Thank you for sharing your experience with DACs. That has not been mine. Even at the restrictive bitrates provided by Youtube, the difference between these two DACs was surprisingly apparent in the
reviewer's test--especially the dynamic range. That said, my response to another member's question included all the caveats for which they can evaluate the reliability of my observations.
Have a good evening.
First - the reveiwers test - presumably done via speakers/miocrophone. Speaker distortion, and room effect will vastly swamp the tiny differences between dacs even if they were audible (they are not). Secondly tiny differences in mic placement, or even the position of the reviewer in the room can easly cause audible sonic differences as the recordings are made. As can lack of accurate (with a voltmeter) level matching.
And that is totally ignoring the mangling youtube audio protocols are doing to the sound.
On the other hand:
From engineering, physics, and psychoacoustics, as well as numerous measurements, we know that DACS (when they perform well, which most do) have no noticeable impact on the sound.

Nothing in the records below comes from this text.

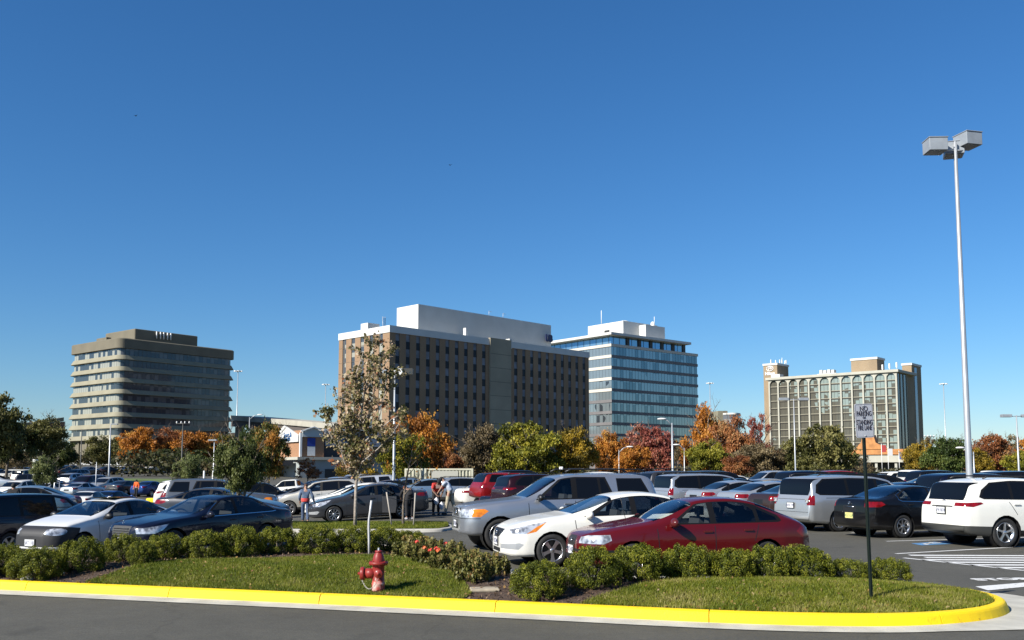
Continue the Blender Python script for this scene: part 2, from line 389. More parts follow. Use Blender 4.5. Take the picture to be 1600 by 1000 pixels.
OF = [offset(FRd, d) for d, _ in pr]
for a, b in zip(ci, ci[1:]):
    idx = list(range(a, b, 4)) + [b]
    n = len(idx); vs = []
    for (d, z), rg in zip(pr, OF):
        for q, i in enumerate(idx):
            p = rg[i].copy()
            if q == n - 1 and b != ci[-1]: p = p + (rg[max(0, i - 1)] - p) * .35
            vs.append((p.x, p.y, z))
    fs = [(i * n + j, i * n + j + 1, (i + 1) * n + j + 1, (i + 1) * n + j) for i in range(len(pr) - 1) for j in range(n - 1)]
    fs += [tuple(i * n for i in range(len(pr))), tuple(i * n + n - 1 for i in range(len(pr)))]
    kmb.add(vs, fs, 0, False)
tag(kmb.build('kerb', M_yel), 'bright yellow painted kerb round the grass island', kind='structure')
# grout behind joints
jm = MB(); 
for a in [0]:
    rg0 = offset(FRd, .02); rg1 = offset(FRd, .175); n = len(FRd[::4])
    vs = [(p.x, p.y, -.02) for p in rg0[::4]] + [(p.x, p.y, .11) for p in offset(FRd, .045)[::4]] + [(p.x, p.y, .14) for p in offset(FRd, .085)[::4]] + [(p.x, p.y, .14) for p in rg1[::4]]
    jm.add(vs, [(i * n + j, i * n + j + 1, (i + 1) * n + j + 1, (i + 1) * n + j) for i in range(3) for j in range(n - 1)], 0, True)
tag(jm.build('kerb_core', mat('grout', (.20, .14, .05), .9)), kind='structure')
# gutter pan: pale concrete strip
M_gut = mat('gutter_concrete', (.52, .50, .43), .85, noise_amt=.16, noise_scale=2.2, bump=.3, bump_scale=50)
gw_l = []
for i, p in enumerate(FRd[::4]):
    px = proj(p.x, p.y, 0)[0]; gw_l.append(.36 + .55 * sstep(5.0, 6.9, p.x))
o0 = offset(FRd, .004)[::4]; n = len(o0); full = FRd[::4]
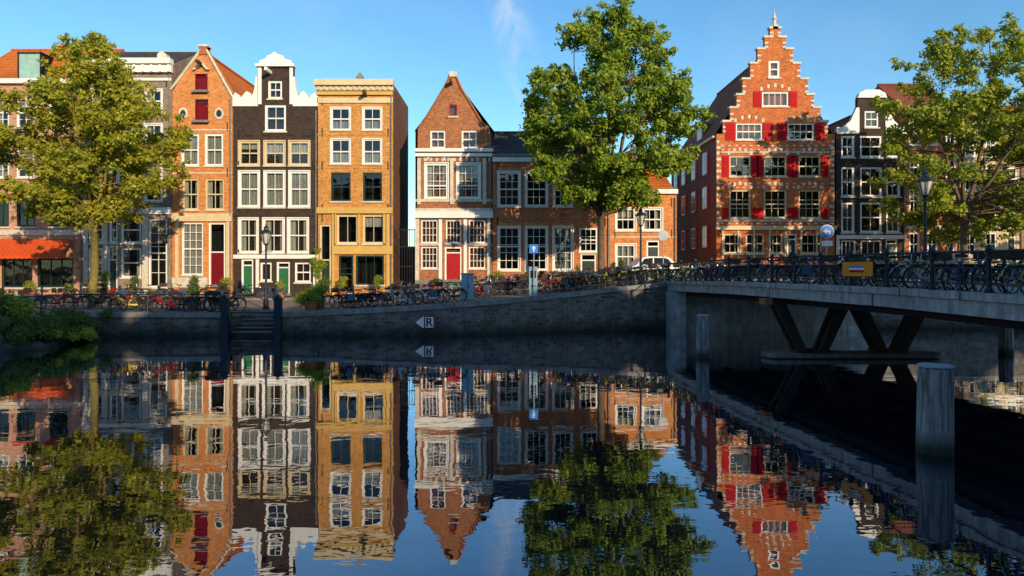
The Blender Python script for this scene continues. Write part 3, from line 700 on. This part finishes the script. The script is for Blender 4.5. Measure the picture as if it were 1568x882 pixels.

However, our hearing is susceptible to perceptive bias. What we hear is influenced by what we know, believe, feel, our life experiences, and what we see. No one is immune to this if they’re human - it’s how we’re built. In fact, we wouldn’t be able to function without our subconscious brain filtering our senses.
So, when someone claims to hear differences between DACs despite the engineering, science, and measurements all saying it’s highly unlikely, should we believe them or attribute it to their very fallible auditory system?
And if you believe your ears, why do you also need your eyes to help you decide what something sounds like? If you trust your ears, do so and compare only with them, no peeking. Controlled, level matched blind.
Anything else is a waste of your time posting. It doesn't inform any one of anything valid regarding the performance of the devices you are comparing.